The District has ignored the $1.5 million in public money invested in the Museum’s building, all of the City’s budget allocations, and the donations of time and money by members, supporters and visitors.
The District excluded the Museum, as a stakeholder, from planning the Shorewood campus.
The District made a disingenuous (rejected) offer to share space with the Museum, knowing the limits on space would not provide for the Museum’s essential functions.
The District is leading the community toward litigation by not honoring its obligations and ignoring the compelling arguments that refute its own positions on the lease, deed, fair rent and other issues.
The District wants to disfigure the interior of an historic landmark building to find a use for it, rather than acknowledge that experiencing a building fully preserved as the Museum, is what gives it such tremendous value.
So much for building community.
The District says the land is needed for education and parity with Shorecrest, which is absurd. If more acreage is a measure of education, then are Shorecrest students already 32 percent better educated than Shorewood students? If we add four-tenths of an acre (Museum) to 26 acres (Shorewood) does it get anywhere near 38 acres (Shorecrest)?
If this were about education, the District would keep the Museum. History is still taught, right? The only education here is a lesson on dismembering a beloved institution for a meager plot of land, dividing the community, and, likely, defeating your own purpose in the process.

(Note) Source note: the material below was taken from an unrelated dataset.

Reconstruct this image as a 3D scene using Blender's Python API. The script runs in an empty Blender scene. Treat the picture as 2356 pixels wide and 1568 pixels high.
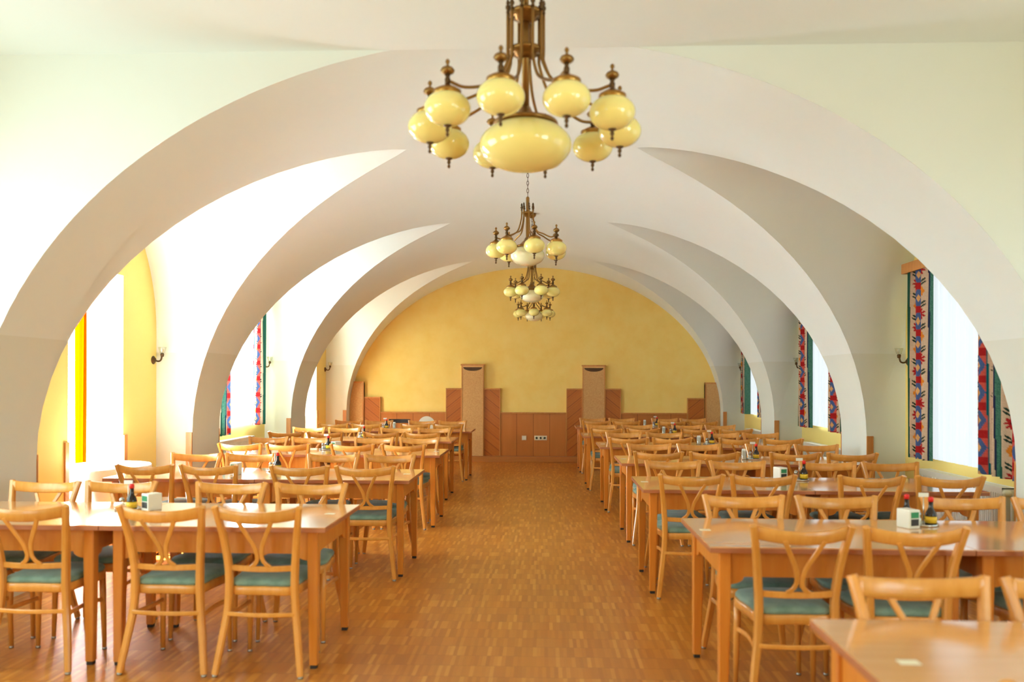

The District must learn that the community does not want this heavy-handed dealing done with our taxes. We want to build community, not tear it apart.
It’s time for the District to put an end to this debacle and make a commitment to the community, realize the solution is a design that keeps the Museum in its own building, and acknowledge that a Museum is a great asset on any school campus. Then we could all vote for the bond just as we wanted to in the first place.